Especialistas apontam a corrupção e a melhorias no sistema tributário como dois grandes desafios para o Brasil conseguir se enquadrar nos padrões da OCDE. Na avaliação de Lia Valls, o país ainda pode enfrentar complicações na área de meio ambiente. “Os europeus dão muita importância à preservação ambiental, e o Brasil não tem avançado muito nessa agenda no novo governo”, lamentou.
A economista Monica De Bolle, pesquisadora sênior do Peterson Institute for International Economics, sediado em Washington, lembrou que as eleições presidenciais nos Estados Unidos neste ano podem mudar o cenário. “Pode ser que o jogo mude e, com isso, Bolsonaro não vai ser o queridinho dos democratas”, alertou. Ela observou, ainda, que, ao contrário da Organização Mundial do Comércio (OMC), que foi esvaziada pelos Estados Unidos, a OCDE tem mais autonomia. “Os principais membros são europeus, e eles têm maior peso dentro da entidade”, destacou.
Wagner Parente, especialista em relações internacionais e CEO da BMJ Consultores Associados, frisou que, embora tardio, o apoio era esperado. “O Brasil tinha feito muitos gestos positivos ao governo americano, mas estava faltando essa sinalização da Casa Branca. Desde a visita de Bolsonaro a Washington, em março do ano passado, o Brasil fez mais concessões do que recebeu, como o aumento da cota de importação de etanol de 500 milhões para 700 milhões de litros, a isenção de vistos a americanos para entrada em território brasileiro, o alinhamento em diversos temas de conflito internacional, e não tinha recebido contrapartida”, disse.

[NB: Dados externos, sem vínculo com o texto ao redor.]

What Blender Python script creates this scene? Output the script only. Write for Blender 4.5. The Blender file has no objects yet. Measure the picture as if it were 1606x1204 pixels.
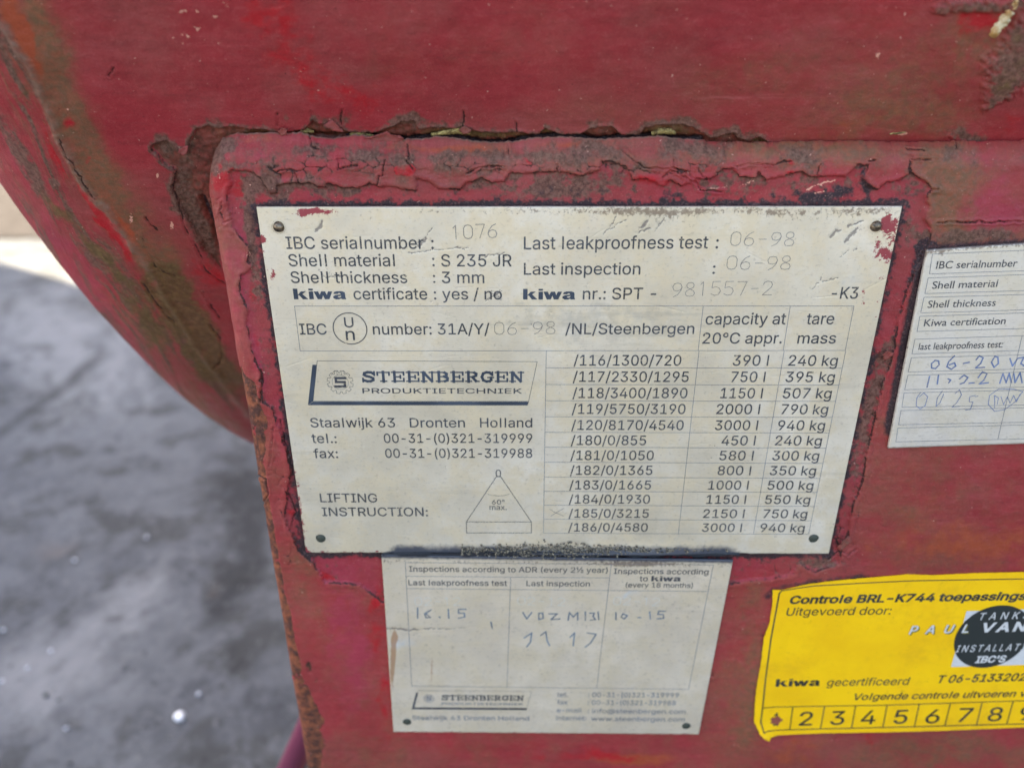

Ele lembrou que, em outubro de 2019, o governo norte-americano enviou carta à OCDE com apoio às candidaturas de Argentina e Romênia, sem fazer menção ao Brasil. (Colaborou Rodolfo Costa)
- O que faz a OCDE
O que é a entidade para a qual o Brasil vem tentando entrar desde 2017
» Criada em 1961, a Organização para Cooperação e Desenvolvimento Econômico (OCDE) é conhecida como o “clube dos países ricos”, porque seus integrantes respondem por mais da metade da riqueza global.
» A maioria dos países tem PIB per capita elevado, com exceção de México e Turquia, que possuem renda média alta.
» Atualmente, a entidade, com sede em Paris, tem 36 membros. Desde 2010, seis novos países aderiram à OCDE. A Colômbia, que está em processo de adesão, deve se tornar o 37º membro da organização.
» A OCDE tem por objetivo promover políticas que visem o desenvolvimento econômico e o bem-estar social.
» Os membros da OCDE devem aceitar os princípios da democracia representativa e da economia de mercado.
» 80% do comércio e do investimento mundial é realizado pelos integrantes da OCDE.
» Participar da OCDE pode garantir acesso diferenciado a novos parceiros comerciais. E posicionar o país num patamar diferente em termos de relações exteriores globais.